You are absolutely correct, and I suspect a lightning bolt is in the cards. On another thread and reviewing "In Forum" history, this is definitely an interloper and needs to be flushed.
You wouldn't know conservatism if it walked up to you, introduced itself, and kicked you right in the b***s.
L
It says christians are only supposed to help those who help themselves. That is all Charlotte is asking these people to do, to help themselves. Then they can stay on taxpayer subsidized rent. They just cant stay when they are not willing to do anything to help out the situation themselves.
I live on the west coast. There are so many Mexicans. They all have 2 jobs, if not 3. I have never known a Mexican who wasn’t working at least 60 hours a week.

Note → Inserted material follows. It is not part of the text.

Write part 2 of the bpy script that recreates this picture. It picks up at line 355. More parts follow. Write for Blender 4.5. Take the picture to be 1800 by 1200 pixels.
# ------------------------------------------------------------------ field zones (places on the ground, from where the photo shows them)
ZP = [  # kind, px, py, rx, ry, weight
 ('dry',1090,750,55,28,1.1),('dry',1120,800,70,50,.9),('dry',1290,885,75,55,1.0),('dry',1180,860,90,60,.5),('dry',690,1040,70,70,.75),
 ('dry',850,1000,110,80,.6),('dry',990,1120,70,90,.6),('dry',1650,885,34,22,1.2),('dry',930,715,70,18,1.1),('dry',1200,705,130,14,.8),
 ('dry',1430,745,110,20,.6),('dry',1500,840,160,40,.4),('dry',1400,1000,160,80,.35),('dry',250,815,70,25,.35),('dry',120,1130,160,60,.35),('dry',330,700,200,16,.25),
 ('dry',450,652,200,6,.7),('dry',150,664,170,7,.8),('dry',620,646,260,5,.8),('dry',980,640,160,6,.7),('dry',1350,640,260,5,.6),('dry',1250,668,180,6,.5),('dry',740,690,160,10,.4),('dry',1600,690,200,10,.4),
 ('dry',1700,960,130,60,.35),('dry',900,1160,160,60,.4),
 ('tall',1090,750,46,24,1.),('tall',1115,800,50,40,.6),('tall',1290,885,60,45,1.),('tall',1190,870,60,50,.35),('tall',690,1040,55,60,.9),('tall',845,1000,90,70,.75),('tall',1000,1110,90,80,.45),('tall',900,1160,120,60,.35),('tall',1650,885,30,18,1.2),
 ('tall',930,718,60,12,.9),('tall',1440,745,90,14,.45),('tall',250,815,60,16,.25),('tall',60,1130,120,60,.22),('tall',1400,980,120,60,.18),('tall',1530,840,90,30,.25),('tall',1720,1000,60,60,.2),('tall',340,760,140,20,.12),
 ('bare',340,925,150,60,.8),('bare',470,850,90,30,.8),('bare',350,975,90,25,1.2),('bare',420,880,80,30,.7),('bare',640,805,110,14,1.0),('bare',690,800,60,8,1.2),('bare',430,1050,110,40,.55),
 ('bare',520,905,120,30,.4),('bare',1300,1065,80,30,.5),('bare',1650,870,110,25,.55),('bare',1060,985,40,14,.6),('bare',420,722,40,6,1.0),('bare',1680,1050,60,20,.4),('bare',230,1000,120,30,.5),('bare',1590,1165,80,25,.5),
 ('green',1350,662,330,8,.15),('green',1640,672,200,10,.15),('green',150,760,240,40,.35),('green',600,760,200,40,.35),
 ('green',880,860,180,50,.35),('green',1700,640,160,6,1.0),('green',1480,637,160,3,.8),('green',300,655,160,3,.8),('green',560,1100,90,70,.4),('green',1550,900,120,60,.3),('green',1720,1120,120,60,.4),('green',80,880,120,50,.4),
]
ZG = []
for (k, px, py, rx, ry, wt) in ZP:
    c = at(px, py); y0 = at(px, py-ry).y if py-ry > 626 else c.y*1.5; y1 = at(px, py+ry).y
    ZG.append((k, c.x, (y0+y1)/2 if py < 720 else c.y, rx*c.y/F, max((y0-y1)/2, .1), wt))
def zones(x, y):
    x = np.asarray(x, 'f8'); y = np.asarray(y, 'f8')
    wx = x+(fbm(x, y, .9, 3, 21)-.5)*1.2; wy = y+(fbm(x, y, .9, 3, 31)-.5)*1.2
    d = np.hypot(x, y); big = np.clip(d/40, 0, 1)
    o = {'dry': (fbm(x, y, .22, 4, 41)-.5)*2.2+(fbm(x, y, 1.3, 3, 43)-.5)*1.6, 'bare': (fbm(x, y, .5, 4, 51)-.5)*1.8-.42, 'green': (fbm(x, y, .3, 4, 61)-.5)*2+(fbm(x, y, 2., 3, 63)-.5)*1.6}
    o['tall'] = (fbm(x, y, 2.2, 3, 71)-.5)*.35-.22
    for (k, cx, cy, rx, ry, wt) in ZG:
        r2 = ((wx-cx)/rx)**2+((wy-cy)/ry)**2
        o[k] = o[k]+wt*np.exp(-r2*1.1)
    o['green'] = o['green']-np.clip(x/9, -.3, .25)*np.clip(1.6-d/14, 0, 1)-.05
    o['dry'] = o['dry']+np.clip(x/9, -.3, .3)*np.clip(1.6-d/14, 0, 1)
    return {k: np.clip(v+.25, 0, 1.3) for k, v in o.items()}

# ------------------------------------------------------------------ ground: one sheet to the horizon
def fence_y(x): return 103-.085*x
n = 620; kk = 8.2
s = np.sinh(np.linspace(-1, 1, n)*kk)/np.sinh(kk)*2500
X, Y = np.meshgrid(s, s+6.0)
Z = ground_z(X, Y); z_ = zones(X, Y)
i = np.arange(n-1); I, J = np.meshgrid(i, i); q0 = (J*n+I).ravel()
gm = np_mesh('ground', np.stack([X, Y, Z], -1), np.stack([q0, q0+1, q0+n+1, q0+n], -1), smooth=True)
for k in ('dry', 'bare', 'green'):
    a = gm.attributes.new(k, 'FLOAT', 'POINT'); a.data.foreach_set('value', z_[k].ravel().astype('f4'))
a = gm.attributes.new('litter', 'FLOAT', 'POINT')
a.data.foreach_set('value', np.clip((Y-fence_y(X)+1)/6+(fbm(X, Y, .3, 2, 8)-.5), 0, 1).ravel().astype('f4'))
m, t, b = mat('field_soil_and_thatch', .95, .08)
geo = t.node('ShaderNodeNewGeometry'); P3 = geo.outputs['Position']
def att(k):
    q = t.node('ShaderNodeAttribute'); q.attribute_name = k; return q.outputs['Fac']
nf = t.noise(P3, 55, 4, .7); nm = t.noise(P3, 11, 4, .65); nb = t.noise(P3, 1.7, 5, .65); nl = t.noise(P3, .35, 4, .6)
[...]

From what I've been able to gather bronxboy wants to live in a world where he has unlimited access to your money. But he doesn't want to actually get his grubby little hands any dirtier than they already are and actually have to stick a gun in your face himself to do it.
So he'd rather have the Government do it for him. That way the shriveled up thing he mistakenly thinks is his conscience stays quiet.
L
Don't paint with such a broad brush. For every single bad story you have about a foster home there are dozens of bad stories about real parents. After all why do you think most of these kids are in foster care in the first place?
My wife taught school in Wisconsin last year. This family dressed their foster kids in rags...
I doubt every word of this story that either you or your wife has fabricated.
My wife actually called the social worker who was aware of the situation, but she said they were not actively abusive...in the physical sense so it was a pretty decent placement for foster care.
You wife would have been told "thank you for the information and that it would be looked into" and nothing more. The DCF is required by law to investigate every complaint/report that a foster parent might be neglectful or abusive.
The DCF would have given her NO information on the family (they were not "actively" abusive) nor would she had been informed how this home compared to the rest of foster care (it was a pretty decent placement).
The DCF is staffed with mostly competent people who understand that it is against the law for them to give out ANY type of information about a foster family or a child to the general public.
“Sorry- I completely disagree. I would not wish to live in the sort of world you describe.”
Then why don’t you and other like-minded individuals pay the expenses of the many millions who can work but won’t? Just leave those of us who are not suckers out of it.